- Print Length: 273 pages
- Publisher: Bantam; 1 edition (January 6, 2015)
What They Say....Moving from Boston to remote Bearkill, Maine, isn’t homicide cop Lizzie Snow’s idea of a step up. But breaking away from tragedy and personal betrayal is at least a step in the right direction. Her dead sister’s fate still torments her, as does her long-missing niece’s disappearance. Lizzie hopes to find the mysteriously vanished child here, amid the coming ice and snow. But in the Great North Woods, something darker and more dangerous than punishing winter is also bound for Bearkill.
The town is a world apart in more than distance—full of people who see everything, say little, and know more than they’ll share with an outsider. The only exceptions are the handsome state cop who once badly broke Lizzie’s heart and desperately wants another chance—and Lizzie’s new boss, sheriff Cody Chevrier, who’s counting on her years of homicide experience to help him solve his most troubling case, before it’s too late.
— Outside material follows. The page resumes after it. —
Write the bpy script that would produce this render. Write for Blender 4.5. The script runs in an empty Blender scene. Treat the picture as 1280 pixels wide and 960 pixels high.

A rash of freak accidents and suicides has left a string of dead men—all former local cops. Now the same cruel eyes that watched them die are on Lizzie—and so is the pressure to find out what sort of monster has his hooks in this town, what his ruthless game is, and just how brutally he’ll play to win. Whatever the truth is, its twisted roots lie in the desolate backwoods of Aroostook County: where the desperate disappear, the corrupt find shelter, and the innocent lose everything. It’s there that a cunning and utterly cold-blooded killer plans the fate of the helpless lives at his mercy—one of whom may be the lost child Lizzie will do anything to save. As a blizzard bears down, and Bearkill’s dark secrets claw their way to the surface, Lizzie gears up for a showdown that could leave the deep, driven snow stained blood red.
What I Say....This book was definitely a winter book. The thing that I always struggle with winter books is the description of the weather, and the bleakness of the cold. I grew up in that kind of cold, and after four years in Arizona, I still have a very emotional reaction to cold weather. It depresses me and creates an instant bad mood.
However depressing the weather was, and the rural area was equally awful, this was a good mystery. I definitely wish I had read earlier books where Lizzie was featured, because I don't feel like I ever understood why her sister's daughter disappeared, or why they would think this child would suddenly appear in the rural wilderness with a total stranger.
In Spud, the author captured the feeling of hopelessness that kids growing up in a poverty stricken rural area feel. Lizzie was giving Spud the chance to go the right way, but the mystery man offered him another path, which he apparently was a lot more familiar with than we knew in the beginning.
The book left off paving the way for the next Lizzie Snow book. I grew to dislike the Eve series by Iris Johansen, so I hope they don't drag on the search for the missing niece through too many books.
Thank you to NetGalley and Bantam for the ARC of this book in exchange for an honest review.